Something between 4x and unlimited would not be useless. I am on cable internet with a download speed of 1200Mbit and an upload speed of 40Mbit. With the other traffic on my internet connection, setting the download speed to unlimited causes my internet connection's upload speed to max out. This causes my modem (Netgear CM2000, and the CM1200 before it) to lose its internet connection until the modem is power cycled.

If maxing out your internet line bandwidth causes your modem troubles then either your modem or your ISP have issues.

I mean, I'm only at 100/40 mbit/s , but I can download 100mbit/s over a long period of time and still have a stable line. Surely other users/applications will have performance degradation, but that is resolved, when the (unlimited) download ends.
 
If maxing out your internet line bandwidth causes your modem troubles then either your modem or your ISP have issues.

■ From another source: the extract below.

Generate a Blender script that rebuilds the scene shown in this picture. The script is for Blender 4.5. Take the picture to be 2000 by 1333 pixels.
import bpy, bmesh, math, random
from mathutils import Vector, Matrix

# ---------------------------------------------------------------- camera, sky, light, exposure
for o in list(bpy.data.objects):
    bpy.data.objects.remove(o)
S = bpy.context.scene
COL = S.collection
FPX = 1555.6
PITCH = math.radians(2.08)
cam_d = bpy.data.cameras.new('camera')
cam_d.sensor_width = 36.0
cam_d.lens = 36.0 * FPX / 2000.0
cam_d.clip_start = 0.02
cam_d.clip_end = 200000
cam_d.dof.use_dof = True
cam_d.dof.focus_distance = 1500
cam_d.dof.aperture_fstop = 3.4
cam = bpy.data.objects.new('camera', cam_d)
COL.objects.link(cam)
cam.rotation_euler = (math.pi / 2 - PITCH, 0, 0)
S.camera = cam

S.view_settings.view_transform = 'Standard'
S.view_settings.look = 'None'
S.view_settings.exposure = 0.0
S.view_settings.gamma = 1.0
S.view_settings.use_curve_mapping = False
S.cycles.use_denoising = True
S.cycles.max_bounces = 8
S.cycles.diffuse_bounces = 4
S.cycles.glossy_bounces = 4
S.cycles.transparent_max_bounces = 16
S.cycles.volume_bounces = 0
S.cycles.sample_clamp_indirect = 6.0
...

I mean, I'm only at 100/40 mbit/s , but I can download 100mbit/s over a long period of time and still have a stable line. Surely other users/applications will have performance degradation, but that is resolved, when the (unlimited) download ends.
Thank you. ;)
 
In general terms, TCP (which is in use here) and its congestion avoidance algorithms should keep things on an even keel at max bandwidth. So the whole thing with your modem flipping out is going to be a modem (or ISP) issue because under normal circumstances it should not be doing that even under max bandwidth.
 
In general terms, TCP (which is in use here) and its congestion avoidance algorithms should keep thingsa on an even keel at max bandwidth. So the whole thing with your modem flipping out is going to be a modem (or ISP) issue because under normal circumstances it should not be doing that even under max bandwidth.

If AnyStream was the only thing running, it wouldn't be an issue. Other devices on my network are eating up half or more of my upload and only a small portion of my download. I have used three separate modems and they all do it. It doesn't happen immediately, sometimes it works fine for days and other days it knocks it out a lot. It never happens on 4x but it does on unlimited. Therefore, something in between could be beneficial.